An einem Streikposten wird kostenlos Kaffee ausgeschenkt – die derzeit größte Attraktion im Bahnhof. Und auch hier versammelt sich nur eine Handvoll Menschen. Aber: „Das sorgt dafür, dass unser Geschäft noch schlechter läuft“, grummelt ein Gastronomiebetreiber.

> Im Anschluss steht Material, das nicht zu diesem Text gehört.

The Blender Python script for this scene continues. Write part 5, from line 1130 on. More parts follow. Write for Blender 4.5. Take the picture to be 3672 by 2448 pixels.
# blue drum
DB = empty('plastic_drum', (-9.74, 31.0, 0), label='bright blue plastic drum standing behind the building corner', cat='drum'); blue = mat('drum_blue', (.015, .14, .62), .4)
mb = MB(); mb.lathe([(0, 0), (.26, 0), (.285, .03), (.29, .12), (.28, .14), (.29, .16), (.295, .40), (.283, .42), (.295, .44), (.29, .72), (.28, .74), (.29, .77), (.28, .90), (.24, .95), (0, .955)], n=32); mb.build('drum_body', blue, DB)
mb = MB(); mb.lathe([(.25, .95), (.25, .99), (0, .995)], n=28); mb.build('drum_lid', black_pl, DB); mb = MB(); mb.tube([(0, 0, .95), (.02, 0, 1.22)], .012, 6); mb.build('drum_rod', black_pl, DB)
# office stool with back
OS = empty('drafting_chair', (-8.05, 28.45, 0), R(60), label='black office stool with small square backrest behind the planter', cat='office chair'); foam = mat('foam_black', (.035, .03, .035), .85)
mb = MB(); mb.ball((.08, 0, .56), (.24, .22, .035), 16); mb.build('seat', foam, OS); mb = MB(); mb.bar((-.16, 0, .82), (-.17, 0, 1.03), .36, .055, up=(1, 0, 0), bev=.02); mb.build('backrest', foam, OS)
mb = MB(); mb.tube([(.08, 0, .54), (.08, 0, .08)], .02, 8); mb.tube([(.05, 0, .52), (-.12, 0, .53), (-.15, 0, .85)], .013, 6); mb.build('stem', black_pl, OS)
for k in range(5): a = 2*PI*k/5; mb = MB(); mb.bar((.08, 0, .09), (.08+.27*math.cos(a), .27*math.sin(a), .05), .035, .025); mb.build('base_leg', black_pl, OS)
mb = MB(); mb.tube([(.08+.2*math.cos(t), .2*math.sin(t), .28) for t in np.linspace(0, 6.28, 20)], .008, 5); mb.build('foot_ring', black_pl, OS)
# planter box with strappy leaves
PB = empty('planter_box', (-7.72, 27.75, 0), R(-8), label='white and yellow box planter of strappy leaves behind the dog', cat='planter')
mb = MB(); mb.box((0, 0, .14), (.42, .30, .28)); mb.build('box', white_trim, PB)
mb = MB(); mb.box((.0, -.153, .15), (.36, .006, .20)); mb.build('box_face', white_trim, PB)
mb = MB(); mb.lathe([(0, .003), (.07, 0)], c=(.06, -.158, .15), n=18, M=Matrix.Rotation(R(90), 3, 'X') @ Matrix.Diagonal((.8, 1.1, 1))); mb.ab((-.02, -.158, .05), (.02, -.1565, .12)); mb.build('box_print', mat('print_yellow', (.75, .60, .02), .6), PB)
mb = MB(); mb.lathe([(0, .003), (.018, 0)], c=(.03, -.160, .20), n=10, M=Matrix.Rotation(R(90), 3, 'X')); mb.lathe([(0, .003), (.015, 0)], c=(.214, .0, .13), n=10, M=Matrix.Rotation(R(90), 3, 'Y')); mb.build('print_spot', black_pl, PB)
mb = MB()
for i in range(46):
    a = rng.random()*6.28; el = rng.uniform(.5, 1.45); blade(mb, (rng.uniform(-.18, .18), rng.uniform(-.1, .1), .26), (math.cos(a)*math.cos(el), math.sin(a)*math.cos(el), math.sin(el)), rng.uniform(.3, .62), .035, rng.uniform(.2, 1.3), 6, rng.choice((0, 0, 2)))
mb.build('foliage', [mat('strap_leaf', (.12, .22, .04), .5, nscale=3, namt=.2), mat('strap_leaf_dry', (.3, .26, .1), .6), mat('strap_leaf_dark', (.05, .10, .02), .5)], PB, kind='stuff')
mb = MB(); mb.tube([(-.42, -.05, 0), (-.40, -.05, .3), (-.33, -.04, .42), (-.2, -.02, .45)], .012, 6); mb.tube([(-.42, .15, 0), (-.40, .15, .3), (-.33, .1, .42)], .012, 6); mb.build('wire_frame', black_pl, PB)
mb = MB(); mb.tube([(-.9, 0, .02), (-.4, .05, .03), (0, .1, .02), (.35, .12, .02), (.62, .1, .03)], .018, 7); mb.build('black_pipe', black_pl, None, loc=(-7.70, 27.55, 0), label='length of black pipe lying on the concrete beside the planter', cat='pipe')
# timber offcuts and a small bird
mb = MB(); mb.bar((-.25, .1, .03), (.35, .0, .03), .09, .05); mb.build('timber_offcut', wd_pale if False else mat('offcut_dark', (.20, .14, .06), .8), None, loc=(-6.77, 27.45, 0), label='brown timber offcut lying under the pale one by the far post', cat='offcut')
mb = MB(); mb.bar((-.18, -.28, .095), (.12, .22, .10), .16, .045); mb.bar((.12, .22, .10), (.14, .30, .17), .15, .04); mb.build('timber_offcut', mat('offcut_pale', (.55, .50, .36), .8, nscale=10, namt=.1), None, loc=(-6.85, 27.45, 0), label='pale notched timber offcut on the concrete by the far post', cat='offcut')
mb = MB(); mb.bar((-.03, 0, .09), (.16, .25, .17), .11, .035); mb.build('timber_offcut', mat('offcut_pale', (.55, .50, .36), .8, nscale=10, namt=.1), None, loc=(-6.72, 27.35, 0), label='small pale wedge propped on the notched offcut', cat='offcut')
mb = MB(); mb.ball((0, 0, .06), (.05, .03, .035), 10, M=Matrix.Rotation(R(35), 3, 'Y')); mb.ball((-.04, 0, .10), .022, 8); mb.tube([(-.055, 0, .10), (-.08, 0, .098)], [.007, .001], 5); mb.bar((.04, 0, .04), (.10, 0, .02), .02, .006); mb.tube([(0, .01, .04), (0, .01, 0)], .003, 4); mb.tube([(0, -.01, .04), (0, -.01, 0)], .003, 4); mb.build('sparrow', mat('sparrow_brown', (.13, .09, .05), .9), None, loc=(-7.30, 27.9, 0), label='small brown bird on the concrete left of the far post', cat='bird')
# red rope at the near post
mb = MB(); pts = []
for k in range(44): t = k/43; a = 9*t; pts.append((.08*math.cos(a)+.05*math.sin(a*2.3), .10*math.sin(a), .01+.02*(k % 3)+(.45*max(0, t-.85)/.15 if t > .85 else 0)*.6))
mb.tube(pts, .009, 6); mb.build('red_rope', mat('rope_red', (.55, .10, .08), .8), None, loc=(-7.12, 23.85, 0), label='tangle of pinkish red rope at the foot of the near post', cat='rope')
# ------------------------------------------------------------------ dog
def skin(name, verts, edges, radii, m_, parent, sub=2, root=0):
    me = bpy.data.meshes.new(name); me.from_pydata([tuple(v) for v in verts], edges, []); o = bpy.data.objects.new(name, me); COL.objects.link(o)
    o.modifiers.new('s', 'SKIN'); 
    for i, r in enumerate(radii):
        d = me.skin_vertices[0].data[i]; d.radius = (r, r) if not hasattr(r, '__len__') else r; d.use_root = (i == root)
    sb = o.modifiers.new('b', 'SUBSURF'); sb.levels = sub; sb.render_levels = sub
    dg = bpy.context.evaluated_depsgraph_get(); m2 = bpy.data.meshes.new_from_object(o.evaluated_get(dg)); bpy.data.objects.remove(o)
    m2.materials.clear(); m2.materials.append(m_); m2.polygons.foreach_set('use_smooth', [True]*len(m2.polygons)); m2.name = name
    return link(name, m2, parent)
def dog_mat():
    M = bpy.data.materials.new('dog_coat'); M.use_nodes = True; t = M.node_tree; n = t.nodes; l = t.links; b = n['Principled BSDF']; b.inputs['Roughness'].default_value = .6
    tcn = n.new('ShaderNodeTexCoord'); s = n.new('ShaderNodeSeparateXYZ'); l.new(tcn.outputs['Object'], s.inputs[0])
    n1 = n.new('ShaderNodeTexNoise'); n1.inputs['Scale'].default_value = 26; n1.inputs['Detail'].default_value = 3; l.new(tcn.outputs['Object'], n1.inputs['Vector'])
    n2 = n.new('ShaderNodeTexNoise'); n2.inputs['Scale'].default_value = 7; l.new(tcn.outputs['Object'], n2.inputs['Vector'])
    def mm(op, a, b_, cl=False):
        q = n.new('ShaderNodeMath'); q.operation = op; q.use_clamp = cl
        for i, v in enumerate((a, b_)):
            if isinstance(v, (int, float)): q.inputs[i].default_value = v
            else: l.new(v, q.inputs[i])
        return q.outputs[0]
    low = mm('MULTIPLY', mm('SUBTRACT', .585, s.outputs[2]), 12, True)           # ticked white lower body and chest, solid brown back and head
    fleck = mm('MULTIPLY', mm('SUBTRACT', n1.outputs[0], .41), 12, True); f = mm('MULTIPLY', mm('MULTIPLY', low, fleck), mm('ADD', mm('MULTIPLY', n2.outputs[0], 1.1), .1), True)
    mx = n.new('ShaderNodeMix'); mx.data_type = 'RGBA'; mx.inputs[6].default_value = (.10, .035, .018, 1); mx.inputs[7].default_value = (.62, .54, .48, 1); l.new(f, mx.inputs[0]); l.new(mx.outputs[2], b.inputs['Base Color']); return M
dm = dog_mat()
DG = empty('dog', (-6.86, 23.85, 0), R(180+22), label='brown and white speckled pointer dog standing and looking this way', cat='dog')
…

So menschenleer sieht man den Bahnhof zur Mittagszeit nur selten.
Die Auswirkungen des Streiks beschränken sich nicht nur auf das Bahnhofsgebäude. Ganz im Gegenteil: Kaum jemand ist von dem Streik nicht betroffen. Denn ob beruflich oder im Alltag – Menschen sind auf Mobilität angewiesen.
Belastung für die Arbeitswelt
Nicht zur Arbeit zu erscheinen und den Streik als Grund dafür anzuführen, sei keine zulässige Entschuldigung. Das erklärte Alexander Bredereck, ein Fachanwalt für Arbeitsrecht in einem Interview mit Spiegel Online.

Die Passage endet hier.